:: Requirements ::
Would you quote the material below from its first line through the line containing "return b*(1-h)+a*h+k*h*(1-h)", exactly and with both ends included?

:: Dataset content ::
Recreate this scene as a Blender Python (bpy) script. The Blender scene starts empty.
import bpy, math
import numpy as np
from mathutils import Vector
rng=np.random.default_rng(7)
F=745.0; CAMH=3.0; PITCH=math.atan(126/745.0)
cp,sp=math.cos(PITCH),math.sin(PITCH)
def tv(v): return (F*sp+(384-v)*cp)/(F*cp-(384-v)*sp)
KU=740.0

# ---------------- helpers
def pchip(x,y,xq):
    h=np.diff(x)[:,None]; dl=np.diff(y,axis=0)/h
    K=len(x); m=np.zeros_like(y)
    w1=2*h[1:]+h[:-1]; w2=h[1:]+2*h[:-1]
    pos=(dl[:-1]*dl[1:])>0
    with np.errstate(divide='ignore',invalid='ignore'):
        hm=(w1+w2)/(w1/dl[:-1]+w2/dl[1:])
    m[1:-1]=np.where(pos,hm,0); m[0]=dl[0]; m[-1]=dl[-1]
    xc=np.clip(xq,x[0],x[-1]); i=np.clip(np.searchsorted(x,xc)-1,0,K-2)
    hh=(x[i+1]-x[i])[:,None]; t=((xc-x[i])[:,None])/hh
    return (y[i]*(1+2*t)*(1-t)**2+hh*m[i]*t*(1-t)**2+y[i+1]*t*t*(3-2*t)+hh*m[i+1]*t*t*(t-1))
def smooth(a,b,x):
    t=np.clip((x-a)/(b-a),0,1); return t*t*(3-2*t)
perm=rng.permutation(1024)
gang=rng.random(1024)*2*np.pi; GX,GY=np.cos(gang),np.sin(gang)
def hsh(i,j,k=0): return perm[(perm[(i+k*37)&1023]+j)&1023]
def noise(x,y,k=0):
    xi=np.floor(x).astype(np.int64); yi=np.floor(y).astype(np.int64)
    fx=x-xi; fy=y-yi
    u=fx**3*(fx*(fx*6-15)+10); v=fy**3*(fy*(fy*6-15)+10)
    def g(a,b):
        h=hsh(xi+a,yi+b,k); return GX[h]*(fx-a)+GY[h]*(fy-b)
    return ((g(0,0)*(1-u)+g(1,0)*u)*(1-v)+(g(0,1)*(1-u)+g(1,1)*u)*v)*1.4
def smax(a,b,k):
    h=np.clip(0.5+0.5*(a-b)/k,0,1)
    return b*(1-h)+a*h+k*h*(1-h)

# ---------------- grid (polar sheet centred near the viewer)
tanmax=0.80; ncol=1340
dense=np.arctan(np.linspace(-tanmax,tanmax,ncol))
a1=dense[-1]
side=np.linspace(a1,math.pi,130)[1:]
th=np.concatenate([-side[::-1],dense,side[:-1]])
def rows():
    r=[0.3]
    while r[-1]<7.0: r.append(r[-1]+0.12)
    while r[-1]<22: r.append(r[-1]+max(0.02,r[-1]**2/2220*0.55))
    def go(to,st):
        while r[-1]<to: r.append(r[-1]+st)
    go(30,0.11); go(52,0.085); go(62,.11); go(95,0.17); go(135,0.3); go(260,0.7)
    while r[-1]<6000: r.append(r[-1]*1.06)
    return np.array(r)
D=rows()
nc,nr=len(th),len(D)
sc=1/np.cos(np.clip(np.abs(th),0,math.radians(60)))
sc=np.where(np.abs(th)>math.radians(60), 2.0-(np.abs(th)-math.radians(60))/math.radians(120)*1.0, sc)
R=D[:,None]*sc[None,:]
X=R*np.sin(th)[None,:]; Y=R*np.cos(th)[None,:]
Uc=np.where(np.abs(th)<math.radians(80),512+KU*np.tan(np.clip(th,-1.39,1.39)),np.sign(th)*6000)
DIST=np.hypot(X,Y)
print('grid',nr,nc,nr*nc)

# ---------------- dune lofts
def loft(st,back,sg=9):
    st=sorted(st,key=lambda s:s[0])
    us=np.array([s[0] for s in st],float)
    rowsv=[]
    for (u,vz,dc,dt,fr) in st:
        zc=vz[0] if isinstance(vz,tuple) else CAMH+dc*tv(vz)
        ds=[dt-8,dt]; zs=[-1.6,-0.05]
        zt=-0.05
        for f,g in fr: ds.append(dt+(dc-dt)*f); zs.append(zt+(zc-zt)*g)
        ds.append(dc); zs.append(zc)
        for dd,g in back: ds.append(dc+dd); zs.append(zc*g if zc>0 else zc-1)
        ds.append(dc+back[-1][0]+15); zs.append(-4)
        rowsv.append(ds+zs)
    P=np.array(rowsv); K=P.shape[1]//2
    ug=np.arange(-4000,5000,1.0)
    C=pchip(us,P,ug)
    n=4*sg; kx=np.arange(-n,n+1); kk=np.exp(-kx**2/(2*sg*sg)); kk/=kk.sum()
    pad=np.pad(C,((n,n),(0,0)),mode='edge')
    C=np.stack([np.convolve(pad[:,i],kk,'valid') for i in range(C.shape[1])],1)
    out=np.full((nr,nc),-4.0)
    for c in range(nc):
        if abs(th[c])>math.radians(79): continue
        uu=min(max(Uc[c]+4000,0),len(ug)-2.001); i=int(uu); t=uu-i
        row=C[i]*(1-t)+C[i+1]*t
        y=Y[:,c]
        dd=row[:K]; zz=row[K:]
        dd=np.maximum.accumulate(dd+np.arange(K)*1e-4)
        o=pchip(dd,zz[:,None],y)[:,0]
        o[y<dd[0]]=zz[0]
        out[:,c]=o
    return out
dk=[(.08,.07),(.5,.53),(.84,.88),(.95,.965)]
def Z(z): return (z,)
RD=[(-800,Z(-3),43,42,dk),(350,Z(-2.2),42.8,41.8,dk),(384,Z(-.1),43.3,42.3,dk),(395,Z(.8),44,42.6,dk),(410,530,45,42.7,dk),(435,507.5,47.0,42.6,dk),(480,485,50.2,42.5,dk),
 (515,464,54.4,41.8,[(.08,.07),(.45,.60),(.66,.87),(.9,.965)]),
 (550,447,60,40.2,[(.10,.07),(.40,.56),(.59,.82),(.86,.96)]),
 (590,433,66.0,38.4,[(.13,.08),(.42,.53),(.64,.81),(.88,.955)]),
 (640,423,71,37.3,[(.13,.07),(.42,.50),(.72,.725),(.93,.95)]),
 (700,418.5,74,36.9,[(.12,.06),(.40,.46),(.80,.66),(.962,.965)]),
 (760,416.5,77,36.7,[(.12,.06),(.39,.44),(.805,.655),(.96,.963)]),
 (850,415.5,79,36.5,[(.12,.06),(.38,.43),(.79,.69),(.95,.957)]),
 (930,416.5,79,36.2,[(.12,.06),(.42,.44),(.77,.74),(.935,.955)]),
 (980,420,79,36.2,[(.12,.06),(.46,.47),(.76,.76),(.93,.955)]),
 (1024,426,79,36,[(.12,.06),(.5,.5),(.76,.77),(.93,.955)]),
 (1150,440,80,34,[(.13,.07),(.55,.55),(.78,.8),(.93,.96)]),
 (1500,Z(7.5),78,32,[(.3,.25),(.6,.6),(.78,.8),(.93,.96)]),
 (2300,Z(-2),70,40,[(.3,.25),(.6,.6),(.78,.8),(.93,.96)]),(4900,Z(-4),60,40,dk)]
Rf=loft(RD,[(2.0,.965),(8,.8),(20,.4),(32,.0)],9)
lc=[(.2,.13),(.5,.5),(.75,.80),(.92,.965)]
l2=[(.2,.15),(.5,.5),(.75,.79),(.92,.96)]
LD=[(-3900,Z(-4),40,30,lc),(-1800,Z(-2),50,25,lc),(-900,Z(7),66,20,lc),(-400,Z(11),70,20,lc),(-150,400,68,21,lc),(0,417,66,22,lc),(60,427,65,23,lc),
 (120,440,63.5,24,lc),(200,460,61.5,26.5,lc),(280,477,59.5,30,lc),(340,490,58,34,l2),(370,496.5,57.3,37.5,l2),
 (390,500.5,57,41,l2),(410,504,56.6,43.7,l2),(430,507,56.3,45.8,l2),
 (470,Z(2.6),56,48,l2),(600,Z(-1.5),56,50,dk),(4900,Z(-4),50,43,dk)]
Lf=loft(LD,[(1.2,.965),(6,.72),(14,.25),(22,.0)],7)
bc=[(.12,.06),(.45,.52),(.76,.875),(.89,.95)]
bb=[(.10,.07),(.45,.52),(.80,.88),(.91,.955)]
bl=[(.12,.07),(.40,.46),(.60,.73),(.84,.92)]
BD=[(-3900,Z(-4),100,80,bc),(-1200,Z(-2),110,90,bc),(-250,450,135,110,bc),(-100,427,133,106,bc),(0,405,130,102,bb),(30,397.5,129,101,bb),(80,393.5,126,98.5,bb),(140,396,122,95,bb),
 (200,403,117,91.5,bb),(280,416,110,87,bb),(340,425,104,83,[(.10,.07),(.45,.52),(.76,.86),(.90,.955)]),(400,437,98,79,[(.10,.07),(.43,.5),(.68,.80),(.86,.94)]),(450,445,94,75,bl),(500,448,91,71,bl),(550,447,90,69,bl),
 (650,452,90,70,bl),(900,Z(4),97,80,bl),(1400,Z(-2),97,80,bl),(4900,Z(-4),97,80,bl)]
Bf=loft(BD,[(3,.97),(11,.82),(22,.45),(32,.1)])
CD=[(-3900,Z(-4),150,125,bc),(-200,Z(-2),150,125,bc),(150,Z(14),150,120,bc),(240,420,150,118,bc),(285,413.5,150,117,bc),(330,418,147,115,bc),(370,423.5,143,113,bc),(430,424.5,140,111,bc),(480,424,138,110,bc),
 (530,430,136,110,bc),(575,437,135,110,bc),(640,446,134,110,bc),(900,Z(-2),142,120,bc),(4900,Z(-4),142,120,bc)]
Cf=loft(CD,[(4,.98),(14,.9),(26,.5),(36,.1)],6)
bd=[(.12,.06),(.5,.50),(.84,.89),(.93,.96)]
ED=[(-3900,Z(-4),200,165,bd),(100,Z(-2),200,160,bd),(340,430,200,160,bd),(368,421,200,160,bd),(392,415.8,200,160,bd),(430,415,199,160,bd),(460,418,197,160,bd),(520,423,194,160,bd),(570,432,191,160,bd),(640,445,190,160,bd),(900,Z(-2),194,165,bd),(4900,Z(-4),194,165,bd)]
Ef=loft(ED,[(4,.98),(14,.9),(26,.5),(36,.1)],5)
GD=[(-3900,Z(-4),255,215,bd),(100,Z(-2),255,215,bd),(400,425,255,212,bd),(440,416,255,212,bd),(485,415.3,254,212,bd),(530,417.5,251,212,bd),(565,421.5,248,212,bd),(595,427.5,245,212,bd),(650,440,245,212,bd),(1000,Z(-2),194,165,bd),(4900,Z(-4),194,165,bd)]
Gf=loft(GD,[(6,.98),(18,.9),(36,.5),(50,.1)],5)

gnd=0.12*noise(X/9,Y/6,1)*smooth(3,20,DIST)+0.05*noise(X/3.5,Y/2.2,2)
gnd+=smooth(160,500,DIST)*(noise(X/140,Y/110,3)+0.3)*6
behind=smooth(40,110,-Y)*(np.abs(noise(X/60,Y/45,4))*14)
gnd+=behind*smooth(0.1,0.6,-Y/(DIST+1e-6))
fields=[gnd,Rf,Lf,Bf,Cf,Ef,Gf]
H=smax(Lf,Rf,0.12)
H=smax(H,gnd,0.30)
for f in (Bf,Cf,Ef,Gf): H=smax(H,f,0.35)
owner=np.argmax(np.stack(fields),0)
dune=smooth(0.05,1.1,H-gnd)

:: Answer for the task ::
Recreate this scene as a Blender Python (bpy) script. The Blender scene starts empty.
import bpy, math
import numpy as np
from mathutils import Vector
rng=np.random.default_rng(7)
F=745.0; CAMH=3.0; PITCH=math.atan(126/745.0)
cp,sp=math.cos(PITCH),math.sin(PITCH)
def tv(v): return (F*sp+(384-v)*cp)/(F*cp-(384-v)*sp)
KU=740.0

# ---------------- helpers
def pchip(x,y,xq):
    h=np.diff(x)[:,None]; dl=np.diff(y,axis=0)/h
    K=len(x); m=np.zeros_like(y)
    w1=2*h[1:]+h[:-1]; w2=h[1:]+2*h[:-1]
    pos=(dl[:-1]*dl[1:])>0
    with np.errstate(divide='ignore',invalid='ignore'):
        hm=(w1+w2)/(w1/dl[:-1]+w2/dl[1:])
    m[1:-1]=np.where(pos,hm,0); m[0]=dl[0]; m[-1]=dl[-1]
    xc=np.clip(xq,x[0],x[-1]); i=np.clip(np.searchsorted(x,xc)-1,0,K-2)
    hh=(x[i+1]-x[i])[:,None]; t=((xc-x[i])[:,None])/hh
    return (y[i]*(1+2*t)*(1-t)**2+hh*m[i]*t*(1-t)**2+y[i+1]*t*t*(3-2*t)+hh*m[i+1]*t*t*(t-1))
def smooth(a,b,x):
    t=np.clip((x-a)/(b-a),0,1); return t*t*(3-2*t)
perm=rng.permutation(1024)
gang=rng.random(1024)*2*np.pi; GX,GY=np.cos(gang),np.sin(gang)
def hsh(i,j,k=0): return perm[(perm[(i+k*37)&1023]+j)&1023]
def noise(x,y,k=0):
    xi=np.floor(x).astype(np.int64); yi=np.floor(y).astype(np.int64)
    fx=x-xi; fy=y-yi
    u=fx**3*(fx*(fx*6-15)+10); v=fy**3*(fy*(fy*6-15)+10)
    def g(a,b):
        h=hsh(xi+a,yi+b,k); return GX[h]*(fx-a)+GY[h]*(fy-b)
    return ((g(0,0)*(1-u)+g(1,0)*u)*(1-v)+(g(0,1)*(1-u)+g(1,1)*u)*v)*1.4
def smax(a,b,k):
    h=np.clip(0.5+0.5*(a-b)/k,0,1)
    return b*(1-h)+a*h+k*h*(1-h)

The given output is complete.